§ **DESCRIPTION OF THE TASK**
Take the lines from the one with "Model this scene" through the one with "PI = math.pi", both ends kept, and reproduce them exactly without the pictures.

§ **RECORD SET**
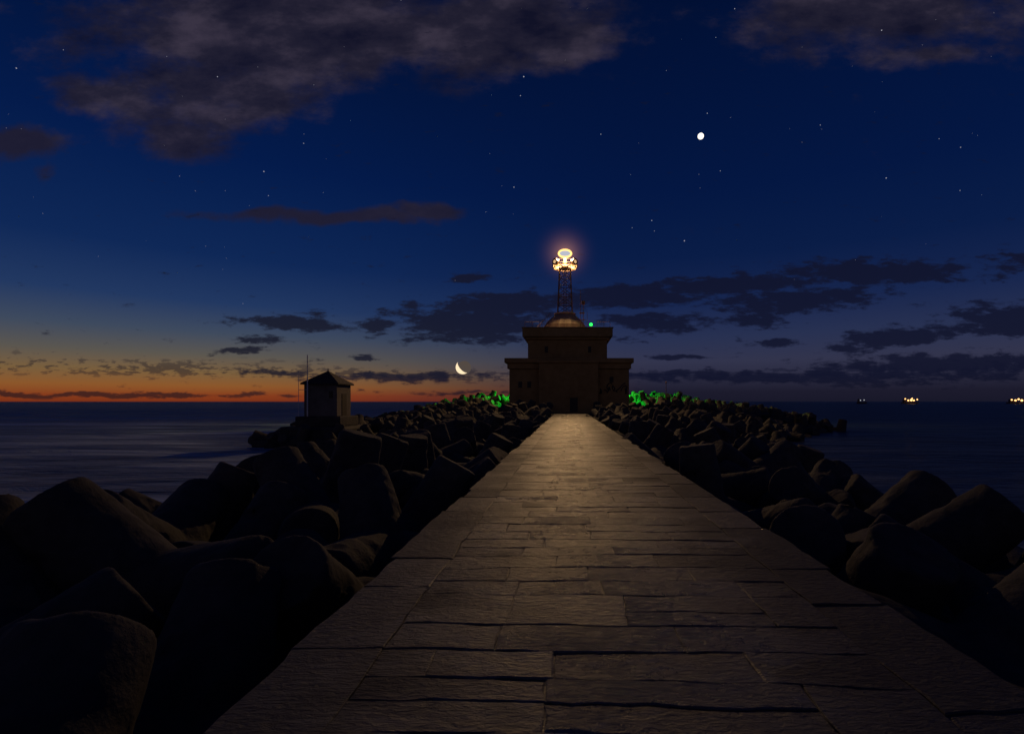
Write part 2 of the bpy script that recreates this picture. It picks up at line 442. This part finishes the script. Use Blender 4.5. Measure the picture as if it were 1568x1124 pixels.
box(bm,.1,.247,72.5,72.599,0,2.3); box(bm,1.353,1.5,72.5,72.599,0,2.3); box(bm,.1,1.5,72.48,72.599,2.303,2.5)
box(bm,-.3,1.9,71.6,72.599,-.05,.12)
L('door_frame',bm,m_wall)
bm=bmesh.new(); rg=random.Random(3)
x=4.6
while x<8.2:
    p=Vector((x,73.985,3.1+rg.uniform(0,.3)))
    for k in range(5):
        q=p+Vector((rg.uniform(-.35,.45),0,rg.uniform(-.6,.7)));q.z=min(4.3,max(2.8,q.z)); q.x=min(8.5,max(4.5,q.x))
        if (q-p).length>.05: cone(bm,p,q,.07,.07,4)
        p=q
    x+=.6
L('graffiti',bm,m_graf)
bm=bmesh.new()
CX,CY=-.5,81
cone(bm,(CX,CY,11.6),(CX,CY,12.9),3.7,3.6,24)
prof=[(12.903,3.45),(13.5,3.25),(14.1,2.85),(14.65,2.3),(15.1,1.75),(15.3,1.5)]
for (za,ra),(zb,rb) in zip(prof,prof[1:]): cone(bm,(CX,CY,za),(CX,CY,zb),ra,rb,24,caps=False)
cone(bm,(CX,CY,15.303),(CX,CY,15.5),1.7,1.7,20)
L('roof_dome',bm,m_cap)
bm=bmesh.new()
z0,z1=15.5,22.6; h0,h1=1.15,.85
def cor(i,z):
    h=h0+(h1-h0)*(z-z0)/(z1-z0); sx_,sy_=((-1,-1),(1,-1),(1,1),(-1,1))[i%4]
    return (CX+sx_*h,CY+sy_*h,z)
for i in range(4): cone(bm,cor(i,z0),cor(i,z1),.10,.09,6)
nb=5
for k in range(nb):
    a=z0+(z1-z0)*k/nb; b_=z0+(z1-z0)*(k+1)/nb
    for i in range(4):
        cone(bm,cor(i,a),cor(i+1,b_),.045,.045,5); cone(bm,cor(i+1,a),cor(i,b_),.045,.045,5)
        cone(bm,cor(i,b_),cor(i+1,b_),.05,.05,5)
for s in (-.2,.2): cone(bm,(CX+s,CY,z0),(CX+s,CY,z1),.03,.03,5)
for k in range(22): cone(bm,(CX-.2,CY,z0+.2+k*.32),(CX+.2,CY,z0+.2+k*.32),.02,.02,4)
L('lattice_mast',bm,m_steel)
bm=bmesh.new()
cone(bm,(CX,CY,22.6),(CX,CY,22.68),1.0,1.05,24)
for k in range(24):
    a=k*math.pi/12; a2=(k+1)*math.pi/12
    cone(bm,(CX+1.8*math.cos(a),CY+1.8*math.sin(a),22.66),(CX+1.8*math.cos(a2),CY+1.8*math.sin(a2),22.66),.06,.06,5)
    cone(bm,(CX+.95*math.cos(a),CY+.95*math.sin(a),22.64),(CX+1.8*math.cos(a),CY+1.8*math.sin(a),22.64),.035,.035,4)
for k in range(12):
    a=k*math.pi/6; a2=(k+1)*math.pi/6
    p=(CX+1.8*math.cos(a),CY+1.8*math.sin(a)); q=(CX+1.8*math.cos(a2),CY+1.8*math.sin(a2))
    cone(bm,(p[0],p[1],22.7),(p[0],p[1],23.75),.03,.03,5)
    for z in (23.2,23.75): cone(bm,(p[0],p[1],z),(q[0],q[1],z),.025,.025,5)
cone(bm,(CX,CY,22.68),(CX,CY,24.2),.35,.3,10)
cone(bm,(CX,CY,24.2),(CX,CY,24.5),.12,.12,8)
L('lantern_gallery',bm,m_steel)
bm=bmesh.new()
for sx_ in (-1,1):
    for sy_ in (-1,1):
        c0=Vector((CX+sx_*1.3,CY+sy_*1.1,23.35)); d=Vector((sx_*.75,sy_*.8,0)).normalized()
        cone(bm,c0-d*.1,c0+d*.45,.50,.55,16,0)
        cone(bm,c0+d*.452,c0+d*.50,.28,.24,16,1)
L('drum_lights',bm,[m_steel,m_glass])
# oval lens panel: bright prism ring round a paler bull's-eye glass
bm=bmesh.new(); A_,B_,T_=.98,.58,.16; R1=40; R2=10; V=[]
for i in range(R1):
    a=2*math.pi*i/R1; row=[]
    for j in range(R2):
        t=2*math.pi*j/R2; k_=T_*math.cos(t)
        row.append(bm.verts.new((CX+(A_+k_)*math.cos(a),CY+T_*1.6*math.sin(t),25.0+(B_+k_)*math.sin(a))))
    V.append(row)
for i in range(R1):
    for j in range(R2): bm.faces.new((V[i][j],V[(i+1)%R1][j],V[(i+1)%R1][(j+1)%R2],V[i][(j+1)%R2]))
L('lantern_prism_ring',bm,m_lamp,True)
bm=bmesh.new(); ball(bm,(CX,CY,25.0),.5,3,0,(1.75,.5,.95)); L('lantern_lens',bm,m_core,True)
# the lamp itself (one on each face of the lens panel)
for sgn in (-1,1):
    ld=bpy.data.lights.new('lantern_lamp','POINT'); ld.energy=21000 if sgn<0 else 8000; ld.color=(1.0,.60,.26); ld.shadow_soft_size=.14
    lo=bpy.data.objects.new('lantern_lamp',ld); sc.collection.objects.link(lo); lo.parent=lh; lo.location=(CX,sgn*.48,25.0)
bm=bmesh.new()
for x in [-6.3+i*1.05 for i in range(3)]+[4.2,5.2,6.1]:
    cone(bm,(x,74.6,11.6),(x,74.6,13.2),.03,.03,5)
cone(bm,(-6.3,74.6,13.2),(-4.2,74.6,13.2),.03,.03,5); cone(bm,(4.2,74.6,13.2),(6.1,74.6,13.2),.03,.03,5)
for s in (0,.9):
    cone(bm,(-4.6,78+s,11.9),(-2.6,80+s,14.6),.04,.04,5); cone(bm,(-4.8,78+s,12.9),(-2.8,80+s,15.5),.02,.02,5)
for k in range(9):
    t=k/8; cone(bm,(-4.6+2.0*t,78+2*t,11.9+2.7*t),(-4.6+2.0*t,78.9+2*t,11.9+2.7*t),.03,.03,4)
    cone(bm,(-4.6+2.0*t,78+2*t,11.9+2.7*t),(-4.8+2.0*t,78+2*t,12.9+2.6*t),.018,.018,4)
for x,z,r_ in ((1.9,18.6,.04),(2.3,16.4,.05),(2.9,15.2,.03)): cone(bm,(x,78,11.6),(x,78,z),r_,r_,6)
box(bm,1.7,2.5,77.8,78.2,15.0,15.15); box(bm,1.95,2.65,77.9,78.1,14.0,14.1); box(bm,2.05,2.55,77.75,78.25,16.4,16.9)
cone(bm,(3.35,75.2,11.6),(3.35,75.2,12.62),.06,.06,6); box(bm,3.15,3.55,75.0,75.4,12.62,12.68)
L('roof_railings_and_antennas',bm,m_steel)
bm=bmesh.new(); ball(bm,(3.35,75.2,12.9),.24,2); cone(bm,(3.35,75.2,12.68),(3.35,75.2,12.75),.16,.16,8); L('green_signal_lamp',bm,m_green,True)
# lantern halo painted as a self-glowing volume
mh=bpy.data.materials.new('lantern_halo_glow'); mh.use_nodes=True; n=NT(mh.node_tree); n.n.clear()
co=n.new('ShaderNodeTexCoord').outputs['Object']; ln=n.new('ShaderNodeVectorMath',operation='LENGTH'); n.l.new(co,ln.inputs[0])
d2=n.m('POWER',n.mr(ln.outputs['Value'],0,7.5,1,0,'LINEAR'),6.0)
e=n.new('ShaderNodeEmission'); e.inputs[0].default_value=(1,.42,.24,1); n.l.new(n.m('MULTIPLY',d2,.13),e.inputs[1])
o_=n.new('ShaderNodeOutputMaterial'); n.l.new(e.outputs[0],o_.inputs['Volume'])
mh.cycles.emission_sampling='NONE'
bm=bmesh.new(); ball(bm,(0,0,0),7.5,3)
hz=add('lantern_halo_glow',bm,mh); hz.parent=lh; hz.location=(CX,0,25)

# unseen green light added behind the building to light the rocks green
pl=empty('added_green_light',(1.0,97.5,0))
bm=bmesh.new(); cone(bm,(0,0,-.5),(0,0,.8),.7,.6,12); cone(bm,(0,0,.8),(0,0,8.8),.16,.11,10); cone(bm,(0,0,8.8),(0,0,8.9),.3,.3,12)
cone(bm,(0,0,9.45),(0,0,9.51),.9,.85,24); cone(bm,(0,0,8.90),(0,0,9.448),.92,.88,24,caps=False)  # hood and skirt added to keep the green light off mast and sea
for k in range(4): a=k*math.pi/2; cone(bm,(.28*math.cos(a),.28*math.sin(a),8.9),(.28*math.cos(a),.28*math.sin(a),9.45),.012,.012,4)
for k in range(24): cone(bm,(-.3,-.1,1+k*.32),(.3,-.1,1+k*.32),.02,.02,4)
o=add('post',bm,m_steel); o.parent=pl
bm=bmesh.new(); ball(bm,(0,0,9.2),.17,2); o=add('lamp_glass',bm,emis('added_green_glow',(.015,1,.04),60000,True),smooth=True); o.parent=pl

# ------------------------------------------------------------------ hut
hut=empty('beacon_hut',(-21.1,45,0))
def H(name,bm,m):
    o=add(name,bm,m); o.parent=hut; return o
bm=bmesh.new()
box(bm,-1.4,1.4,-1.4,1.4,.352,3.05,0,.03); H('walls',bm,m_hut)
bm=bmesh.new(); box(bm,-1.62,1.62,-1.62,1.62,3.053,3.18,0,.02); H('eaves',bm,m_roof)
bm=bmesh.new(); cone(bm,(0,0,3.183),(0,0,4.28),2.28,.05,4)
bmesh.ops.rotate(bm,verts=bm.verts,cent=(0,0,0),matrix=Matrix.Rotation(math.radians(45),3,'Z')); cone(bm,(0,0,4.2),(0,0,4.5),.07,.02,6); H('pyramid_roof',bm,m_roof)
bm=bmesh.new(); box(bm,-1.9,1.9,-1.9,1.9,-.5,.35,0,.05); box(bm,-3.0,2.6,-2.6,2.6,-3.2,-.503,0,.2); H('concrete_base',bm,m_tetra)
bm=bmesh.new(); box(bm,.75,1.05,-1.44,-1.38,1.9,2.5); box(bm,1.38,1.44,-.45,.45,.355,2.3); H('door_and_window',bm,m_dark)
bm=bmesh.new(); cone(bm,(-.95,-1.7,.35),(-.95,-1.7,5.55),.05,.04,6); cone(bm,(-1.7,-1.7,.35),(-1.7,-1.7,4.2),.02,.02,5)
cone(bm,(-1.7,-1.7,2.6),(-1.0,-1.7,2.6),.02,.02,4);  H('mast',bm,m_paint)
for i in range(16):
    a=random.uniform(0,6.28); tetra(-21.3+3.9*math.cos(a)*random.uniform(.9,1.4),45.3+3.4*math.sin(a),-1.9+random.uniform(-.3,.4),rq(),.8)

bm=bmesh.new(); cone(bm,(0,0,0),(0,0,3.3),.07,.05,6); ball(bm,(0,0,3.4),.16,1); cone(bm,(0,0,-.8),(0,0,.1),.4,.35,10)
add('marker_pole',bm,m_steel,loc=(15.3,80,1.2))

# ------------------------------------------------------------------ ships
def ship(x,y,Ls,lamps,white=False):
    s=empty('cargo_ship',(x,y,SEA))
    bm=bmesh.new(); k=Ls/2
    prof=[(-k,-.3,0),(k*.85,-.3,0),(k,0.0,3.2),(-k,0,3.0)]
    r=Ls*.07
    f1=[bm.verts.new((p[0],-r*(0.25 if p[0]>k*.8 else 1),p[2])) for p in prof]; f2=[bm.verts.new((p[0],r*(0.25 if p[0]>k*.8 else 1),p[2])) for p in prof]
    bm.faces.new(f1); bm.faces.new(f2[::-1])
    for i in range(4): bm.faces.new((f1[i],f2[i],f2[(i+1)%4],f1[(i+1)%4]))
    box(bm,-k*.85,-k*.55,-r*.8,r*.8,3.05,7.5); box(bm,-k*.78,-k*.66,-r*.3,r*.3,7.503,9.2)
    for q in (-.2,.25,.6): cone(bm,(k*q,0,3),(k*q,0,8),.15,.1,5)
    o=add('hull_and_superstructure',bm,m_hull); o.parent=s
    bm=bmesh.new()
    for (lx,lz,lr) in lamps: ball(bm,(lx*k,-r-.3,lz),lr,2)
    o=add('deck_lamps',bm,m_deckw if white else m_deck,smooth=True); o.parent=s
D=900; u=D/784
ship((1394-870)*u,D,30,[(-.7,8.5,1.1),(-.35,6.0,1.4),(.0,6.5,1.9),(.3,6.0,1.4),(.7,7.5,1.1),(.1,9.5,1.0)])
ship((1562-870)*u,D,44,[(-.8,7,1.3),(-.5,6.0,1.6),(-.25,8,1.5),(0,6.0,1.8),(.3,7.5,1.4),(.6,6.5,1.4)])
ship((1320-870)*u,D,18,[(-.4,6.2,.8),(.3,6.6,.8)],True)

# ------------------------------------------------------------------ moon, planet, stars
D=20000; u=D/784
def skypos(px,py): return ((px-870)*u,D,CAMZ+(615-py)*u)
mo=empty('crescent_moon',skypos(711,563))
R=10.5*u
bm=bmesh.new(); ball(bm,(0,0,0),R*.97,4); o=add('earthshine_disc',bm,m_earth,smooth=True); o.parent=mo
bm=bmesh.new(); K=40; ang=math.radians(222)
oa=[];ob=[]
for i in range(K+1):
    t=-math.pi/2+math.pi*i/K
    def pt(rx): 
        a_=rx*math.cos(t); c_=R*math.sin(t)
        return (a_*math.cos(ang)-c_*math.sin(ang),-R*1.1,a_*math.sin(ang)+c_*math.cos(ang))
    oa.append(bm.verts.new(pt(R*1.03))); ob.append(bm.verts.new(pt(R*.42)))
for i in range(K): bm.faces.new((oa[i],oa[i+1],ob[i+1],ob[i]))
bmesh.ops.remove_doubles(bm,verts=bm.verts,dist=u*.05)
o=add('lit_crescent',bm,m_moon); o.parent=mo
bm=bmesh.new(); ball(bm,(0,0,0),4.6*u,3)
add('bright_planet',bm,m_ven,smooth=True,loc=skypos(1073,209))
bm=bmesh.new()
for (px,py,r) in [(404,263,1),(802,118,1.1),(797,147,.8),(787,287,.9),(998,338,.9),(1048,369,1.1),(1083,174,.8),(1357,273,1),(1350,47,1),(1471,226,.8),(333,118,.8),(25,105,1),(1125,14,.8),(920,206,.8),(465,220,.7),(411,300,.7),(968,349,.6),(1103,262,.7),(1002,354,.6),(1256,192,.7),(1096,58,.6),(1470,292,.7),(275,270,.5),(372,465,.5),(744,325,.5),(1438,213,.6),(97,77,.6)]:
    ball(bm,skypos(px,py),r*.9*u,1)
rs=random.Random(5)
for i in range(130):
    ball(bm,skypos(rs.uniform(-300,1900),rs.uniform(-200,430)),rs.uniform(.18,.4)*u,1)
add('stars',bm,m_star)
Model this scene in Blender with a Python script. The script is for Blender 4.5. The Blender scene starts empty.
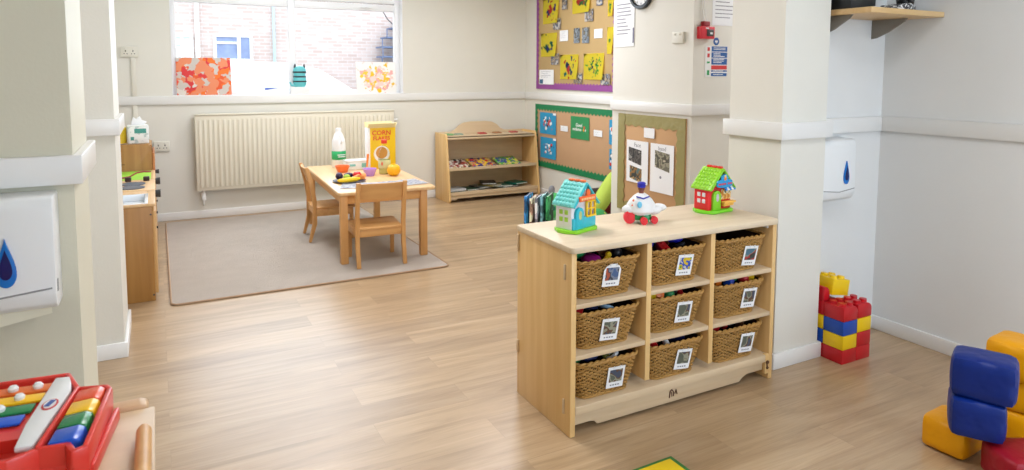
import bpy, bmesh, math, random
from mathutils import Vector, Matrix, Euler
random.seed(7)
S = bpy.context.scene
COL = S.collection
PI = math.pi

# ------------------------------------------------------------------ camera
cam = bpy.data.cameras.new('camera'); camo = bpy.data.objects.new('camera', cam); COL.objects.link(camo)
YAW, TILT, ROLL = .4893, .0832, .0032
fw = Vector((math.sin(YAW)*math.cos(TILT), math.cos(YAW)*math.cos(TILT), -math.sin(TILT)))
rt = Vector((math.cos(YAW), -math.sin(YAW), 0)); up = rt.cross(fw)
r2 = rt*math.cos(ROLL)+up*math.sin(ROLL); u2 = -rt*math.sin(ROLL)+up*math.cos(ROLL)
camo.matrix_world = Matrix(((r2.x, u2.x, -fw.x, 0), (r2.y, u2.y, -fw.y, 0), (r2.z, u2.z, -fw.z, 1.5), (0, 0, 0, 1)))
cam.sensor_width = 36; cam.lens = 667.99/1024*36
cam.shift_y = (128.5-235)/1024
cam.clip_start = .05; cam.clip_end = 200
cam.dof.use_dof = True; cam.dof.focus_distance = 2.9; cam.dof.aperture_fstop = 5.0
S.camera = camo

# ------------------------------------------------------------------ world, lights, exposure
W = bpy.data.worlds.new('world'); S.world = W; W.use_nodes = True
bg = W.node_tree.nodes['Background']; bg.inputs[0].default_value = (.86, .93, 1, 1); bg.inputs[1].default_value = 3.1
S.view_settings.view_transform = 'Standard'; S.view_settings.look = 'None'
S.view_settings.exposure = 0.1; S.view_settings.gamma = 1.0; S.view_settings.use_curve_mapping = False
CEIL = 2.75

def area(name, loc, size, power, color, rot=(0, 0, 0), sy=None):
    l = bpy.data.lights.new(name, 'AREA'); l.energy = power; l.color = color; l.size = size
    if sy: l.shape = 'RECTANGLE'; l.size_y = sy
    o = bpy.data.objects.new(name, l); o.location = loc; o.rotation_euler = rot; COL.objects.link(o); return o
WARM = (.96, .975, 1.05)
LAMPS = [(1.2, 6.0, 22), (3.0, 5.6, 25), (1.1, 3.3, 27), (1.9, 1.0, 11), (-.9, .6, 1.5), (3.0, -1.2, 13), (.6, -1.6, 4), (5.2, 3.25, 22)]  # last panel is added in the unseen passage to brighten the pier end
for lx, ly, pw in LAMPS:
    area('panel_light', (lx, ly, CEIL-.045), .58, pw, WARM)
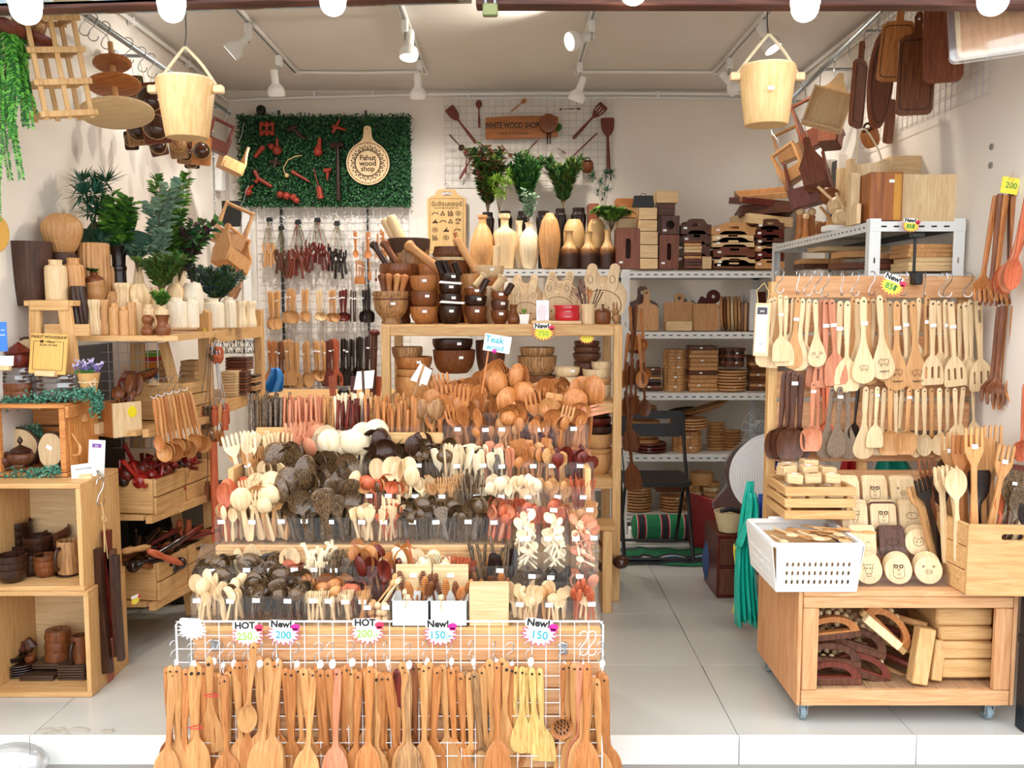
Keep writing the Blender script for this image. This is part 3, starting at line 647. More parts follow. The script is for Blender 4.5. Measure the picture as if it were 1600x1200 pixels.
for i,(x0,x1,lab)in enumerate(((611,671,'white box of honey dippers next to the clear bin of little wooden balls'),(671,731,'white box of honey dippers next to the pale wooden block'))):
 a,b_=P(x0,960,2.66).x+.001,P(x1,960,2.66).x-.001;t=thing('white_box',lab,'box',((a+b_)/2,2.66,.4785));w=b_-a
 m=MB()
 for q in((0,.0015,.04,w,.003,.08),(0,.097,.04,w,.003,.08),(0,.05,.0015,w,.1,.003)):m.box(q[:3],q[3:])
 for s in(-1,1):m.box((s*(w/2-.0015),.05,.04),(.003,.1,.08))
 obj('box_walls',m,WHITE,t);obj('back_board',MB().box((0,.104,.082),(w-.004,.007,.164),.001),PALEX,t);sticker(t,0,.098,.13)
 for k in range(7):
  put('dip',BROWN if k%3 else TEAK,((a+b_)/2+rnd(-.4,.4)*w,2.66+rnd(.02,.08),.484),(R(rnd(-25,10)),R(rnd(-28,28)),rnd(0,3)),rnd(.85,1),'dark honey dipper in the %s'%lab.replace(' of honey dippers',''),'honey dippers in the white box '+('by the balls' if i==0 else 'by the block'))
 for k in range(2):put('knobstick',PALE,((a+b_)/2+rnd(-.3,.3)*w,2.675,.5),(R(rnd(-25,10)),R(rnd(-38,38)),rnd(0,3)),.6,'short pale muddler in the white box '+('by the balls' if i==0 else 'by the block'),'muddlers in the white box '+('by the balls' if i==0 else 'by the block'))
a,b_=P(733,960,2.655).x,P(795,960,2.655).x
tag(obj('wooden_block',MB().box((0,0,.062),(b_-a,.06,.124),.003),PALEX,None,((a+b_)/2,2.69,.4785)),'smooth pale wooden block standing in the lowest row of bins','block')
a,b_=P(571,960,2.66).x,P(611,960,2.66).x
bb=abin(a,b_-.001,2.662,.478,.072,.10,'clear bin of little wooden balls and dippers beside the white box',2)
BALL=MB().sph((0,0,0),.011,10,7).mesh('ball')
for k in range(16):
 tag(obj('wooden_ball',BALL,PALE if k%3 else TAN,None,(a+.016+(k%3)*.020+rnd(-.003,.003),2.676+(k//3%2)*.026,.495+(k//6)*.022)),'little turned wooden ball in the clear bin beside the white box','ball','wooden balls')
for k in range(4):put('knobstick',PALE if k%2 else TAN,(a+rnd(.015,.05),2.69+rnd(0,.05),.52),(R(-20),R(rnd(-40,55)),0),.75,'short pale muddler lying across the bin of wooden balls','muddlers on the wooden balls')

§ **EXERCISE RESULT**
Model this scene in Blender with a Python script. The script is for Blender 4.5. The Blender scene starts empty.
import bpy, bmesh, math, random
from mathutils import Vector, Matrix, Euler
random.seed(7)
S = bpy.context.scene
COL = S.collection
PI = math.pi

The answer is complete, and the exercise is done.